Si algo marcó este sexenio fue la corrupción e impunidad rampantes. Y nadie ejemplifica mejor este binomio que los más de quince (sí, ¡15!) exgobernadores sobre los que recaen denuncias por presuntos actos de corrupción. Javier Duarte, Roberto Borge, César Duarte, y muchos otros utilizaron su cargo para desviar recursos públicos y favorecer a redes de corrupción. Lo preocupante es que, hoy en día, la mayoría aún se encuentran libres, prófugos de la justicia, o detenidos pero sin condena.
Estos casos ilustran dos problemáticas igualmente alarmantes. La primera tiene que ver con los problemas estructurales en la procuración de justicia, que han favorecido la impunidad.

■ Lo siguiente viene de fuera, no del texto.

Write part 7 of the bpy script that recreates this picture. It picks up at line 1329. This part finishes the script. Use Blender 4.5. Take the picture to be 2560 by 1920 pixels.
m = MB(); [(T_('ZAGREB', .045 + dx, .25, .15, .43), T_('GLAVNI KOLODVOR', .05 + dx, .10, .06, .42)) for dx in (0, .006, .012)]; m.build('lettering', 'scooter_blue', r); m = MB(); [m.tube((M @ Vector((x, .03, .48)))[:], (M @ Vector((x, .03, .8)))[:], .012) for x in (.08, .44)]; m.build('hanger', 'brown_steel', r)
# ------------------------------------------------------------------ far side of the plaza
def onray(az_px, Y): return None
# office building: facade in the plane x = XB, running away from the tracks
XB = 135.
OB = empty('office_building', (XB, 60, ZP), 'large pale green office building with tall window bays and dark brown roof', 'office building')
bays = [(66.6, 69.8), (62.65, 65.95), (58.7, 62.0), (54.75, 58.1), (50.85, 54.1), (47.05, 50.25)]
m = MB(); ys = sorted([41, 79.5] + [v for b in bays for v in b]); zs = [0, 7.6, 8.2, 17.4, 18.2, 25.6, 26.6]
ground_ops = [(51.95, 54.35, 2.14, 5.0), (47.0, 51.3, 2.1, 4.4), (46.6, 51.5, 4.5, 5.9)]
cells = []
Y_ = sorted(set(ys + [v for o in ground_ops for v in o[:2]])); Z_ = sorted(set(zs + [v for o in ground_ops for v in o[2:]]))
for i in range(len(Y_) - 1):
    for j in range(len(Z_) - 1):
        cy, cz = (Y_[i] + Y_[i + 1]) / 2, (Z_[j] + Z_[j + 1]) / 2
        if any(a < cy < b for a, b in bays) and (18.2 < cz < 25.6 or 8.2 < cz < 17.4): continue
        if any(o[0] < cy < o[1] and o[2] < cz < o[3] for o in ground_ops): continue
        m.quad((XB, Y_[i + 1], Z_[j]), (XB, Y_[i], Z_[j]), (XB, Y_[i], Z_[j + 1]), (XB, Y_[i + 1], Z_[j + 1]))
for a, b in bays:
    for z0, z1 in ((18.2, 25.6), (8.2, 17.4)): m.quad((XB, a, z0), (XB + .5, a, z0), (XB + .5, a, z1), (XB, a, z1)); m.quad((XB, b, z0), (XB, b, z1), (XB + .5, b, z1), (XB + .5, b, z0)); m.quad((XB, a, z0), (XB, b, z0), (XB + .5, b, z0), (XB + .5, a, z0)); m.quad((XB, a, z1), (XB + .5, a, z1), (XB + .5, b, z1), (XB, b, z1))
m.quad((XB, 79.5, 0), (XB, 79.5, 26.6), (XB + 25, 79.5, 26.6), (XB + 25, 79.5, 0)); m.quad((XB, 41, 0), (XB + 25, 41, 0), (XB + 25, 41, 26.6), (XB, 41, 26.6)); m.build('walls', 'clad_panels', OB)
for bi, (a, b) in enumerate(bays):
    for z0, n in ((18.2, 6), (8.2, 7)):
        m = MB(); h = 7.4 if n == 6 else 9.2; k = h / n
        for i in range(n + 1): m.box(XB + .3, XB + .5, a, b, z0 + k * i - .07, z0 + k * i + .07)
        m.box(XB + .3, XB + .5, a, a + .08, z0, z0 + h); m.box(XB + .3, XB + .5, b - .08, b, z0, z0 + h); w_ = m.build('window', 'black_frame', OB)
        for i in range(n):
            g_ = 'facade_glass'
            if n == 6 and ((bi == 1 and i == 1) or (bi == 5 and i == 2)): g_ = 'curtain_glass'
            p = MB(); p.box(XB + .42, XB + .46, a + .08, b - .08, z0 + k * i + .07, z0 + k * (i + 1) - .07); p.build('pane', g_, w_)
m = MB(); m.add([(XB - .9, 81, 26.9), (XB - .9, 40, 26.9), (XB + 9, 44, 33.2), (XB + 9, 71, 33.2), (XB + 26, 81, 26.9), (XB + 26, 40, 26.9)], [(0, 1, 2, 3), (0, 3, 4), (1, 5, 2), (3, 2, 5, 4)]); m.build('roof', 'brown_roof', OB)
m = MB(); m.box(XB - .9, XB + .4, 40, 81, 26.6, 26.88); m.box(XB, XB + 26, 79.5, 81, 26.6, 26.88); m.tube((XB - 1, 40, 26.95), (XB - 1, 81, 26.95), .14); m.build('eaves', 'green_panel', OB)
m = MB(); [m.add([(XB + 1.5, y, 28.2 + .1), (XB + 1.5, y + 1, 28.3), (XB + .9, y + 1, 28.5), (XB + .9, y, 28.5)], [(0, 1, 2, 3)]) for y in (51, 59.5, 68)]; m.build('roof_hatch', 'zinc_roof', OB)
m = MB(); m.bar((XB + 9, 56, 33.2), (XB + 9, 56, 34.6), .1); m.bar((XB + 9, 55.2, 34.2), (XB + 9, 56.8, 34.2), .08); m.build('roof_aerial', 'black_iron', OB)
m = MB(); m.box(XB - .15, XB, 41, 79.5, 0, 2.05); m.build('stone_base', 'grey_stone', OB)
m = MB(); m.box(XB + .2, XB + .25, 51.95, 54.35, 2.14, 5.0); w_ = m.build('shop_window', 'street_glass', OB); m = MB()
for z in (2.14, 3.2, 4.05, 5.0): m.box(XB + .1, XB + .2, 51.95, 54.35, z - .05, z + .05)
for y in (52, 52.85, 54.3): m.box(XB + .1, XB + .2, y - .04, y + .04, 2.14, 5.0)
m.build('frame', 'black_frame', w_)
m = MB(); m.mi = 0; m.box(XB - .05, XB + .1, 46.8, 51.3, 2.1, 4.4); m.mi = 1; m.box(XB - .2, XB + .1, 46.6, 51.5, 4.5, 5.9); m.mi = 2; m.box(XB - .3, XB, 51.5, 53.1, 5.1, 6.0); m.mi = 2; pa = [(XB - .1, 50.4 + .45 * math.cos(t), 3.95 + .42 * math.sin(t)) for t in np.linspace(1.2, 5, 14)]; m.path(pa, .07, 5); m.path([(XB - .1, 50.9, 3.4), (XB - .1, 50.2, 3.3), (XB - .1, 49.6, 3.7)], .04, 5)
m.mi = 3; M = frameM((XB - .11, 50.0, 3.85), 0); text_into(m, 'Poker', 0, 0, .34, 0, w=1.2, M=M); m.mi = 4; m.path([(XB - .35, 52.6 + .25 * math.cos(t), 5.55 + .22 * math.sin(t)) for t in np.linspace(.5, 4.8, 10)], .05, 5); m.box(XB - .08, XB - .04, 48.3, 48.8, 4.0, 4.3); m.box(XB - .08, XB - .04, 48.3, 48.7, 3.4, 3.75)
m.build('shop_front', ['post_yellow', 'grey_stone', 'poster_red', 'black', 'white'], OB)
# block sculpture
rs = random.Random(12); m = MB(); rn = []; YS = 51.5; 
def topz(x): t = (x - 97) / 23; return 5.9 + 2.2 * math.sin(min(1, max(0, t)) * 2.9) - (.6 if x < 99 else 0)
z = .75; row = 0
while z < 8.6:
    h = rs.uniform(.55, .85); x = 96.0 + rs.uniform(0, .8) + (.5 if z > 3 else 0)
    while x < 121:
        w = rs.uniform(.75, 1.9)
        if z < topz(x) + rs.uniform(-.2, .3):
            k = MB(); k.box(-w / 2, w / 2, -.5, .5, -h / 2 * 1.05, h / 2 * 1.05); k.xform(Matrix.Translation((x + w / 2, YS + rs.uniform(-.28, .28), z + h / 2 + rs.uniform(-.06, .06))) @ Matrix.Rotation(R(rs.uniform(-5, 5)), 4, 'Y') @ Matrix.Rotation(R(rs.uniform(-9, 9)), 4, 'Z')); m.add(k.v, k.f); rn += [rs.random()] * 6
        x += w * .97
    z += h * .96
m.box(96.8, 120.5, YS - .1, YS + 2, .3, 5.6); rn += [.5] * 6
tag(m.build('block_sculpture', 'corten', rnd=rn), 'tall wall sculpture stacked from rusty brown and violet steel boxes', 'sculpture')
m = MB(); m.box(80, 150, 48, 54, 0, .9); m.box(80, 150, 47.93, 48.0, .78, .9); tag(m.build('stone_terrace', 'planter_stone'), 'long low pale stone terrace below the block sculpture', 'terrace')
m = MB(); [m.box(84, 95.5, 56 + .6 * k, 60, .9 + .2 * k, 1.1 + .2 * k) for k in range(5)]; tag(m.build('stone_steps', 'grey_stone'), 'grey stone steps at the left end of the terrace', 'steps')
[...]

Sin embargo, si la impunidad y la falta de justicia es un problema mayúsculo y lastimoso, lo es aún más los efectos que estos actos de corrupción y desvíos tienen en los estados y en las poblaciones donde ocurrieron.

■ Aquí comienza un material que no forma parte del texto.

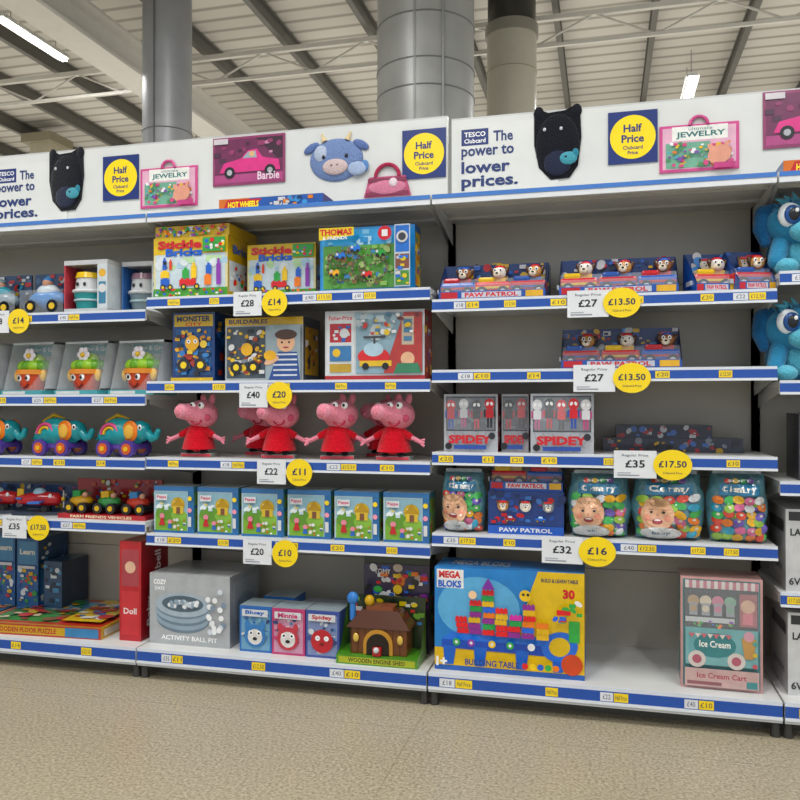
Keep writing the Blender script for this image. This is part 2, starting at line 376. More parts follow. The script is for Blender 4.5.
# ============================================================ BAY 2 (middle left)
def bricksbox(w,h,d,seed=1):
    b=carton(w,h,d,'#dcd5a4','#c8a41e','#d4b42a')
    b.R(.0,.72,1,1,'#dcba20'); b.R(0,0,1,.16,'#4f9a3a'); b.R(.03,.16,.97,.72,'#c8d8e0'); b.blobs(.05,.5,.95,.7,14,['#a8c8dc','#dce4e8','#b8d8a8'],seed+20,.05,.1)
    b.T('Stickle',.36,.88,.14,'#c8262c',w=.6,bold=.05); b.T('Bricks',.42,.75,.13,'#1f5fc4',w=.5,bold=.05)
    for (x,y,ww,hh,c) in ((.1,.2,.16,.12,'#2a62c8'),(.1,.34,.16,.1,'#f0c81c'),(.13,.47,.07,.16,'#2a62c8'),(.22,.47,.05,.14,'#e04a2a'),
        (.36,.2,.3,.1,'#d82a2a'),(.4,.32,.12,.14,'#3aa64a'),(.52,.32,.1,.2,'#f0c81c'),(.7,.2,.12,.16,'#ef7f1a'),(.72,.38,.1,.14,'#2a62c8'),(.86,.2,.08,.34,'#8a3aa8')):
        brick(b,x,y,ww,hh,c)
    for x in (.42,.6,.14,.24): b.C(x,.18,.05,'#22242c'); b.C(x,.18,.025,'#e8c83a')
    b.C(.17,.58,.03,BLACK); b.C(.2,.5,.012,BLACK); b.R(.68,.74,.98,.97,'#3a9a44'); b.blobs(.7,.76,.96,.94,12,BR,seed,.02,.04)
    b.blobs(.05,.02,.95,.14,34,BR,seed+3,.02,.035)
    rt(b); b.R(.05,.1,.95,.6,'#c8d0d4'); b.blobs(.1,.15,.9,.55,20,BR,seed+8,.03,.06); b.T('Bricks',.5,.8,.14,'#1f5fc4',w=.7)
    return b
put(bricksbox(.35,.262,.3),'building_bricks_box',(.01,.03,1.61))
b=carton(.35,.05,.28,'#d4b42a','#c8a41e','#d4b42a'); b.blobs(.03,.1,.97,.9,70,BR+['#e8e8d8','#3aa64a'],12,.1,.2); put(b,'building_bricks_box',(.015,.035,1.8725))
put(bricksbox(.315,.235,.2,9),'building_bricks_box',(.40,.14,1.61))
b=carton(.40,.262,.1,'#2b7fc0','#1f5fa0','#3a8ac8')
b.R(.02,.03,.80,.97,'#3f9ad2'); b.blobs(.04,.74,.78,.95,16,['#7ab8dc','#2f86c0','#a8d0e8'],14,.04,.08); b.R(.04,.05,.79,.72,'#5a9a44'); b.blobs(.06,.08,.77,.7,90,['#5a9a44','#8ab860','#8a6a44','#4a8ac0','#a8c078','#47762f'],3,.03,.07)
for (x,y,a,c) in ((.3,.38,.2,.22),(.55,.34,.18,.2),(.42,.5,.3,.14)):
    n=30
    for i in range(n):
        t=2*math.pi*i/n; b.E(x+a*math.cos(t),y+c*math.sin(t),.014,.02,'#5a4a3c',8)
        if i%3==0: b.E(x+a*math.cos(t),y+c*math.sin(t),.006,.01,'#c8b8a0',6)
for (x,y,c) in ((.2,.5,'#1f6fd0'),(.48,.2,'#d02a2a'),(.62,.52,'#2a9a3a'),(.36,.6,'#1f6fd0'),(.14,.24,'#e8a82a')):
    brick(b,x,y,.16,.07,c); b.C(x+.02,y,.03,BLACK,8); b.C(x+.08,y,.03,BLACK,8); b.C(x+.02,y+.06,.022,'#c8ccd0',8)
b.P([(.03,.78),(.4,.84),(.4,.97),(.03,.97)],'#d8c02a'); b.T('THOMAS',.21,.9,.1,'#c81f28',w=.34,bold=.04); b.T('& FRIENDS',.2,.81,.05,'#f2f2f2',w=.26)
b.C(.72,.85,.11,'#c0202a'); b.R(.69,.8,.75,.9,'#e8e8e8'); b.R(.82,.03,.98,.97,'#b9c4cc'); b.R(.83,.55,.97,.95,'#2a6ac0'); b.R(.83,.3,.97,.52,'#7a4a3a'); b.R(.83,.05,.97,.27,'#4a8a3e'); b.blobs(.84,.07,.96,.5,16,['#1f6fd0','#d8c02a','#c8ccd0','#c0202a'],4,.02,.05)
b.C(.9,.78,.09,'#c8c8c8'); b.C(.9,.78,.06,'#3a3a42'); rt(b); b.R(.1,.08,.9,.9,'#c8a42a'); b.blobs(.2,.1,.8,.8,16,BR,5,.05,.1)
put(b,'train_set_box',(.775,.03,1.61))
# s3
def tractorbox():
    b=carton(.20,.30,.2,'#1d3f78','#1a3566','#25508f'); b.R(.04,.80,.96,.97,'#c8a81e'); b.T('MONSTER',.5,.91,.08,'#1b2a50',w=.8,bold=.04); b.T('CITY',.5,.83,.05,'#c8202a',w=.4)
    b.R(.08,.1,.92,.76,'#24558c')
    b.blobs(.12,.12,.88,.74,70,['#d8a41c','#c8841a','#2a2a30','#e0c04a','#3a7ab8','#a83a2a','#16304e'],7,.02,.06)
    b.C(.5,.56,.11,'#e0a81c'); b.C(.42,.58,.03,WHITE); b.C(.58,.58,.03,WHITE); b.C(.42,.58,.012,BLACK); b.C(.58,.58,.012,BLACK); b.C(.3,.24,.1,'#23252c'); b.C(.7,.24,.1,'#23252c'); b.C(.3,.24,.05,YEL); b.C(.7,.24,.05,YEL); b.R(0,0,1,.06,'#c8a81e')
    rt(b); b.blobs(.1,.1,.9,.9,26,['#d8a41c','#2a68a8','#a83a2a'],5,.04,.08); return b
put(tractorbox(),'toy_robot_box',(.085,.06,1.25))
b=carton(.355,.27,.2,'#a9afb2','#3a4654','#afa890'); b.R(0,.88,1,1,'#d0aa1c'); b.T('BUILDABLES',.3,.94,.07,'#20305a',w=.5,bold=.03)
b.R(.02,.05,.52,.86,'#48545e'); b.blobs(.05,.1,.5,.82,70,['#c89a2a','#e0bc3a','#2a2c32','#7a8288','#a8442a','#d8d8d8'],8,.025,.06); b.C(.16,.22,.1,'#1c1d22'); b.C(.38,.22,.1,'#1c1d22'); b.C(.16,.22,.05,YEL); b.C(.38,.22,.05,YEL); b.C(.3,.5,.10,'#e0ac20')
b.R(.54,.02,.98,.87,'#94a4ac'); b.P([(.58,.02),(.98,.02),(.94,.45),(.7,.46)],'#2a4a8a')
for i in range(5): b.R(.64,.08+i*.08,.94,.105+i*.08,'#cfd4da')
b.C(.8,.60,.15,'#dcae8c'); b.E(.8,.72,.14,.08,'#4a3020'); b.C(.75,.60,.018,BLACK,8); b.C(.84,.60,.018,BLACK,8); b.E(.8,.52,.04,.014,'#a03a3a',8); b.E(.62,.32,.1,.05,'#dcae8c',12,.4); b.E(.6,.4,.08,.08,'#e0ac20')
rt(b); b.R(.1,.1,.9,.85,'#b8902a'); b.blobs(.15,.15,.85,.8,14,['#2a2c32','#e8e8e8','#a83a2a'],4,.04,.08); put(b,'toy_vehicle_kit_box',(.335,.06,1.25))
b=carton(.42,.285,.14,'#c8ccce','#9c332e','#b9bbbc'); b.R(0,0,1,.07,'#a82a30')
b.R(.02,.1,.3,.96,'#d4d8da'); b.T('Fisher-Price',.16,.9,.06,'#c8202a',w=.24,bold=.02); b.R(.05,.55,.27,.82,'#b23038'); b.blobs(.07,.57,.25,.8,12,['#e8c23a','#d8d8d8','#2a62b0'],3,.02,.04); b.R(.05,.28,.27,.5,'#3c72a4'); b.C(.12,.4,.06,'#d8b23a'); b.C(.2,.68,.07,'#cfd2d4'); b.R(.05,.12,.27,.24,'#b6963a')
b.R(.32,.1,.98,.96,'#86a2b0'); b.blobs(.33,.6,.7,.94,20,['#9fb8c4','#6f8a98','#b8c4c8'],8,.05,.1); b.P([(.6,.1),(.98,.1),(.98,.96),(.8,.96),(.72,.6)],'#a83a36'); b.R(.78,.5,.9,.9,'#b8a894')
for y in (.55,.67,.79): b.R(.8,y,.88,y+.07,'#4a7898')
b.E(.5,.34,.16,.13,'#c82a2c'); b.E(.5,.44,.1,.1,'#a8c4d2'); b.R(.36,.2,.68,.28,'#d8b23a'); b.C(.42,.2,.05,BLACK); b.C(.62,.2,.05,BLACK); b.R(.4,.6,.62,.63,'#3a3c42'); b.R(.5,.52,.52,.62,'#3a3c42')
b.C(.84,.3,.1,'#dcae8c'); b.P([(.7,.1),(.98,.1),(.94,.24),(.74,.24)],'#3a7a5a'); b.blobs(.34,.66,.96,.94,24,['#c03a30','#d8b83a','#4a7898','#e0e0e0','#6a2a26'],19,.02,.05)
rt(b); b.blobs(.1,.1,.9,.9,12,BR,5,.05,.1); put(b,'rescue_playset_box',(.79,.05,1.25))
# s4 plush pigs
def pig():
    b=B(); PK='#e38c9e'; R='#c41f2c'
    b.box(-.07,-.03,0,.07,.05,.018,'#8e9a94'); b.box(-.068,-.032,.003,.068,-.03,.015,'#c43a48')
    for q in (-1,1):
        b.ell((q*.032,-.02,.024),(.017,.026,.01),BLACK,2); b.cyl((q*.03,0,.02),(q*.028,0,.06),.010,.012,PK,2,10)
    b.tube([(0,0,.078),(0,0,.09),(0,0,.11),(0,0,.14)],[.060,.057,.046,.030],R,2,20); b.cyl((0,0,.035),(0,0,.08),.072,.061,R,2,24)
    for q in (-1,1):
        b.tube([(q*.03,-.005,.118),(q*.07,-.02,.098)],[.018,.015],R,2); b.tube([(q*.07,-.02,.098),(q*.112,-.03,.078)],[.010,.009],PK,2)
        for k in (-1,0,1): b.tube([(q*.112,-.03,.078),(q*.13,-.034+k*.004,.074+k*.012)],[.006,.005],PK,2,8)
    b.ell((.012,0,.185),(.074,.060,.062),PK,2,24,14)
    b.tube([(0,-.015,.187),(-.028,-.045,.195),(-.048,-.066,.198)],[.050,.038,.032],PK,2,16)
    b.cyl((-.046,-.064,.198),(-.058,-.077,.200),.034,.031,'#e69aac',2,20)
    for q in (-1,1): b.ell((-.058+q*.008,-.079-q*.006,.200),(.005,.004,.008),'#a8405a')
    for dx,dy in ((-.006,-.050),(.034,-.052)):
        b.ell((dx,dy,.223),(.014,.010,.015),'#f6f6f6'); b.ell((dx-.003,dy-.008,.224),(.006,.004,.007),BLACK)
    for dx,q in ((.022,-1),(.06,1)): b.ell((dx,.0,.247),(.014,.008,.026),PK,2,rot=(0,q*.25,0))
    b.ell((.058,-.044,.172),(.015,.009,.015),'#cc5a74',2)
    b.torus((.012,-.054,.166),.024,.0035,'#b0203c',1,rot=(math.pi/2,0,0),a0=math.pi*1.1,a1=math.pi*1.95,n=12,k=6)
    return b.mesh('plush_pig')
m=pig()
for x,y,r in ((.195,.09,4),(.415,.26,-10),(.575,.08,8),(.835,.08,12),(.98,.27,-5),(1.075,.09,0)): put(m,'plush_pig',(x,y,.925),r)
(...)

¿Cómo acabar entonces con la impunidad y resarcir las afectaciones que estos exgobernadores han causado? En primer lugar, es importante terminar con el uso político y discrecional de la PGR. Esto solo se logrará cuando se rediseñe para que sea una verdadera Fiscalía autónoma, profesional y eficaz. Para alcanzar esto, ya está en marcha una campaña impulsada por los Colectivos #VamosPorMás y #FiscalíaQuéSirva que, reúnen a más de 300 organizaciones, y que en las próximas semanas recolectará firmas para promover una iniciativa ciudadana al respecto. En segundo lugar, es igualmente importante que la política de combate a la corrupción en nuestro país comience a poner el foco en analizar las afectaciones de estos actos en la vida de las personas y proponga estrategias para prevenirlas y/o repararlas. Ni el Plan Nacional de Desarrollo que está por concluir ni las estrategias anticorrupción de este gobierno lo lograron. Tocará al nuevo gobierno emprender estas dos necesarias tareas y atender el hartazgo y demandas de una ciudadanía cada vez más desencantada de los asuntos públicos.